Your objective:
Find and return each line containing "objects".

[START Data extract]

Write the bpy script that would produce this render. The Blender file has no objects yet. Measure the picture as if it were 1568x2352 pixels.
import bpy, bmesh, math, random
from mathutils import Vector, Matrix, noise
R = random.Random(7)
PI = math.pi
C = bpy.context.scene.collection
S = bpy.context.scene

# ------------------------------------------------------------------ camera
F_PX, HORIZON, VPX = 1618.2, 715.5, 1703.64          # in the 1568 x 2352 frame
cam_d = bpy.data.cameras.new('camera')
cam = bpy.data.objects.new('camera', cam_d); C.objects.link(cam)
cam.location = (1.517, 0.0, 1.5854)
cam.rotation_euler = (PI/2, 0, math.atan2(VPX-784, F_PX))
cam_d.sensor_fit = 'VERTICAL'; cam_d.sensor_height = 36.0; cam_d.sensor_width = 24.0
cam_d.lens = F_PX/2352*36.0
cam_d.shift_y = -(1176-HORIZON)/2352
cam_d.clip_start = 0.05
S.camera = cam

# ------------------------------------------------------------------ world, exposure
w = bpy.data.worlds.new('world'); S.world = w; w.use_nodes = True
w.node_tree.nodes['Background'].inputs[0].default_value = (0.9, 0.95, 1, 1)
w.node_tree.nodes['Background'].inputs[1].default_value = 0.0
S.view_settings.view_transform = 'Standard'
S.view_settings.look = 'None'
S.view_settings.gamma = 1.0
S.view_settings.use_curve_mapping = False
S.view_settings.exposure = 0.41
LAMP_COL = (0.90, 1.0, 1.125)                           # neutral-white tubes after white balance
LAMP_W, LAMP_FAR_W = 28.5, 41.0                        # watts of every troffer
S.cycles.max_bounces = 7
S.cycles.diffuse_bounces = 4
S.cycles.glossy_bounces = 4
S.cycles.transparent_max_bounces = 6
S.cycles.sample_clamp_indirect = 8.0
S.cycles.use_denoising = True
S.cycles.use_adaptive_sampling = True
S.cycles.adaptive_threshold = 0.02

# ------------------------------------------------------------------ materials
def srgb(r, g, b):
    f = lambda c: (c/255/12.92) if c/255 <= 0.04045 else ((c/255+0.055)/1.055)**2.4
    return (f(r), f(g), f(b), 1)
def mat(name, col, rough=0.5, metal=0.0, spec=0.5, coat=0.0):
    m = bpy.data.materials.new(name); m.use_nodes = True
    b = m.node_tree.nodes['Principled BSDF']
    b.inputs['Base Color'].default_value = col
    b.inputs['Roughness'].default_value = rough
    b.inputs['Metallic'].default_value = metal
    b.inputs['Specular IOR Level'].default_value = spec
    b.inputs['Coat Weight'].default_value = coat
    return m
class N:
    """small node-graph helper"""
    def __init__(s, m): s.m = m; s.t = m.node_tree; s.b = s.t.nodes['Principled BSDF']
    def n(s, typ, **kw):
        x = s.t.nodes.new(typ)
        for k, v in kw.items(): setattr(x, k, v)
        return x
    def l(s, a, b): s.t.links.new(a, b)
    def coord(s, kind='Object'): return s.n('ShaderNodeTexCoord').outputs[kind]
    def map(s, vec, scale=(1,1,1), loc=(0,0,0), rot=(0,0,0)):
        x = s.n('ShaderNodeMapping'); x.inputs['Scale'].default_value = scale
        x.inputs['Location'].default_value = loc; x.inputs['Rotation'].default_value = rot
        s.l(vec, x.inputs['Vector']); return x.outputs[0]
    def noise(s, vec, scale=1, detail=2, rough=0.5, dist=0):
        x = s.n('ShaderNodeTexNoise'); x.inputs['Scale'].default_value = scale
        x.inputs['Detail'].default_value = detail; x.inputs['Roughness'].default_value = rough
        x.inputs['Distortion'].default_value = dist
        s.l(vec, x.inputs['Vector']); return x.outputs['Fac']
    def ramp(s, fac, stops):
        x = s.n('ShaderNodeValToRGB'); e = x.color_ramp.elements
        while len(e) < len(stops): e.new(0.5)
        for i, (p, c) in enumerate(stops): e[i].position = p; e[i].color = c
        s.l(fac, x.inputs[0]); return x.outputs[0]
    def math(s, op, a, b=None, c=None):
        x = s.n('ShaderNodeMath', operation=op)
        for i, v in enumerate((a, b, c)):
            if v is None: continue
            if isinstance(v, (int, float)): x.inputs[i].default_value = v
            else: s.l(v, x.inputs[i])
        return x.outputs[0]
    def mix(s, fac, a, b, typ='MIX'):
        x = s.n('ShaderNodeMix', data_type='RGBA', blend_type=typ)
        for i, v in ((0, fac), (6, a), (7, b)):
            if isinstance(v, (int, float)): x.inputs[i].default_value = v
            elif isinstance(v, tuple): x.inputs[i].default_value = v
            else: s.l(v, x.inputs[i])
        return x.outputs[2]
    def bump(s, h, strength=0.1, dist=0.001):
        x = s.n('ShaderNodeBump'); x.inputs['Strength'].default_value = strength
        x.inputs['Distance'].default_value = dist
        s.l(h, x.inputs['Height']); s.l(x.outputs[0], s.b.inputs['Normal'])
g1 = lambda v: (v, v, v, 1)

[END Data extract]

Exercise result:
Write the bpy script that would produce this render. The Blender file has no objects yet. Measure the picture as if it were 1568x2352 pixels.
cam = bpy.data.objects.new('camera', cam_d); C.objects.link(cam)